Dr. Levine’s very extensive
analysis of the data regarding these arrests reveals that “for many years, New York City has arrested African Americans at seven
times the rate of whites, and Latinos at nearly four times the rate of whites.
. . For the last 15 years, 87 % of the people arrested for marijuana possession
have been blacks and Latinos, who use marijuana at lower rates than young whites.” (emphasis in the original at p.
2). The charts and tables accompanying
the memo report arrest rates in New York police precincts that correspond to
the racial and ethnic makeup of the precinct that demonstrate an unmistakable
policy of racial discrimination in the enforcement of this law. The
extraordinary disparity in the rates of arrests across the city is inexplicable
except as the result of a deliberate policy that targets African American and
Latinos for stops and searches.
Because they are plainly targeted
because of their race and ethnicity, the African American and Latino arrestees
have had their privileges or immunities of citizenship abridged and have been
denied equal protection of the laws in violation of the Fourteenth Amendment,
and in violation of federal law.
The official police data analyzed by
Dr. Levine makes out a prima facie case that the NYPD, its command staff, and
the City of New York and its leadership charged with supervising the NYPD,
“engage in a pattern or practice of conduct
by law enforcement officers or by officials or employees of any governmental
agency with responsibility for the administration of juvenile justice or the
incarceration of juveniles that deprives
persons of rights, privileges, or immunities secured or protected by the
Constitution or laws of the United States,”
in violation of 42 U.S.C. 14141.
In
addition, the official data and circumstances described in Dr. Levine’s memo set
forth a long-term, massive, organization-wide felonious course of conduct that is
plainly designed to deprive African American and Latino residents of the City
of New York of their Constitutional and legal rights under color of law, in
violation of 18 U.S.C. 242.
Dr.
Levine’s careful analysis finds that these arrests target young people.

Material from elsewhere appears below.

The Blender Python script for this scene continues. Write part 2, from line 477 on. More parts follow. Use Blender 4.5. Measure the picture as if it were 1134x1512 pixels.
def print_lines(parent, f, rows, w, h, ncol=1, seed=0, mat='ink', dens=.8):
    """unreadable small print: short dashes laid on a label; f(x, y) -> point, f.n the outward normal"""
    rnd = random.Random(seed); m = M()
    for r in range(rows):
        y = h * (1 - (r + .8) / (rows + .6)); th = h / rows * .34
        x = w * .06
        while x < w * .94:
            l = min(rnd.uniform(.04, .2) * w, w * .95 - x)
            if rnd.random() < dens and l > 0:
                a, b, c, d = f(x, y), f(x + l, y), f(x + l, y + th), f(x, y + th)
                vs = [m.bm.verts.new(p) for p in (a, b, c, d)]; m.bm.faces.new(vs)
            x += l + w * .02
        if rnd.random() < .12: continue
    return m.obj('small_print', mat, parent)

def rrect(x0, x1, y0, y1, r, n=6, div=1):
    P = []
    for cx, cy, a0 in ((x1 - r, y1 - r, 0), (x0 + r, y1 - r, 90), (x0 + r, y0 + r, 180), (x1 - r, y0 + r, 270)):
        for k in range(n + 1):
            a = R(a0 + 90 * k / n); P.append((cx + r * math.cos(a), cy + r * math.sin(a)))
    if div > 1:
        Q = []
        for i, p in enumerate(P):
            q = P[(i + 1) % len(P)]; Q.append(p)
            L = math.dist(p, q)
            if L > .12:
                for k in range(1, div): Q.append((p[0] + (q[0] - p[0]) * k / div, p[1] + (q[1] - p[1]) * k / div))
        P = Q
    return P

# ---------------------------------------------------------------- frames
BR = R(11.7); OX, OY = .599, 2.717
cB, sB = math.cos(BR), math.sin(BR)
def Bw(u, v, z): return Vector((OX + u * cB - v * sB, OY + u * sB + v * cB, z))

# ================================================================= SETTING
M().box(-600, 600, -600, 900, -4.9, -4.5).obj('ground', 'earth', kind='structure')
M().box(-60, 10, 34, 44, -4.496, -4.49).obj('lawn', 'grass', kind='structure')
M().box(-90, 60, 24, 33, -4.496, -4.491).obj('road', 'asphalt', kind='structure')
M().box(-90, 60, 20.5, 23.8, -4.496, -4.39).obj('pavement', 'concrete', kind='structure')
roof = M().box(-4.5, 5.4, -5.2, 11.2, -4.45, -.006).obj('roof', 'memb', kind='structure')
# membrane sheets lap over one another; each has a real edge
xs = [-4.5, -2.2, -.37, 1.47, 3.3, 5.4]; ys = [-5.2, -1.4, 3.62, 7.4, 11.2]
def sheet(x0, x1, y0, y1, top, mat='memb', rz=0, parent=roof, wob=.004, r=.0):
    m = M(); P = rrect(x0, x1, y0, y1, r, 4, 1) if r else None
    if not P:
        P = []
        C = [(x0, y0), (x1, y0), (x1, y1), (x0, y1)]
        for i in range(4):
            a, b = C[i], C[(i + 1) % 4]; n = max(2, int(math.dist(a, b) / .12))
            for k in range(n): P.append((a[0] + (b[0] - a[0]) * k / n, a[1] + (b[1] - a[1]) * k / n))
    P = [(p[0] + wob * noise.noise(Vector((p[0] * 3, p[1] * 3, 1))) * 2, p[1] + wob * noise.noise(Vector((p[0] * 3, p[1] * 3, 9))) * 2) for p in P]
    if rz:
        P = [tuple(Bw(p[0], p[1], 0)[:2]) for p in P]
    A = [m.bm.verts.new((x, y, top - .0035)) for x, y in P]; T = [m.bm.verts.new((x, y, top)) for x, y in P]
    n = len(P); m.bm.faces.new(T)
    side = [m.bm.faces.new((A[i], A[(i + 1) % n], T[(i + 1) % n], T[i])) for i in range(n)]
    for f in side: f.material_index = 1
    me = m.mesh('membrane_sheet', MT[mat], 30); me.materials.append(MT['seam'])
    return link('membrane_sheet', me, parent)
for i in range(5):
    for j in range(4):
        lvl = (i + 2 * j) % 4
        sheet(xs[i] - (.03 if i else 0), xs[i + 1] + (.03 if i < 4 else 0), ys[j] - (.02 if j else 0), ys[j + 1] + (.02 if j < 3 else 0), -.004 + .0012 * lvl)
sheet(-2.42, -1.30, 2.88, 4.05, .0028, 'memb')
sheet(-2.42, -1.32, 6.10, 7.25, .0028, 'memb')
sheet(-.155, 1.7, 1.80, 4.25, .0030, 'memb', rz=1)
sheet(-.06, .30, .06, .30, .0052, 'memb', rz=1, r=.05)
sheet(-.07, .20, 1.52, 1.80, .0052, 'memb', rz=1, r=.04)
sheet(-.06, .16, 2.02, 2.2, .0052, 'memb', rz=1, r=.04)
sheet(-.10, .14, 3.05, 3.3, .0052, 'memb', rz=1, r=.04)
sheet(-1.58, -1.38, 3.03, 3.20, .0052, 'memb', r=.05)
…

Twenty-three percent of those arrested in 2010 were teenagers! These arrests
target persons who have never been convicted of a crime. These arrests “scar
thousands of lives” of young people by unwarrantedly creating criminal records
with well-known collateral legal consequences, including denial of education,
housing, and for non-citizens, deportation. That this policy of arrests is
directly contrary to the purpose and intent of the New York State law regarding
marihuana possession further illuminates the despicable character of this
unlawful conduct by the NYPD and the City of New York.
I call upon you to direct the
Federal Bureau of Investigation and the Criminal Section of the Civil Rights
Division to:
-- open an investigation into the NYPD
marihuana arrest program;
-- commence an action to enjoin the
unwarranted racially discriminatory arrest and criminal prosecution of tens of
thousands of African American and Latino persons annually for conduct that
under New York law is a mere violation subject to a maximum fine of $100.00;
-- obtain an appropriate monetary
judgment to punish and deter this egregious conduct; and
-- prosecute and appropriately punish
those government officials responsible for developing, managing, supervising
and approving this plainly unlawful program to violate constitutional rights.
Thank you very much for your prompt
attention to this complaint.
Sincerely
yours,
Eric
E. Sterling, J.D.
President
Criminal
Justice Policy Foundation
cc: Attorney General Eric H. Holder, Jr.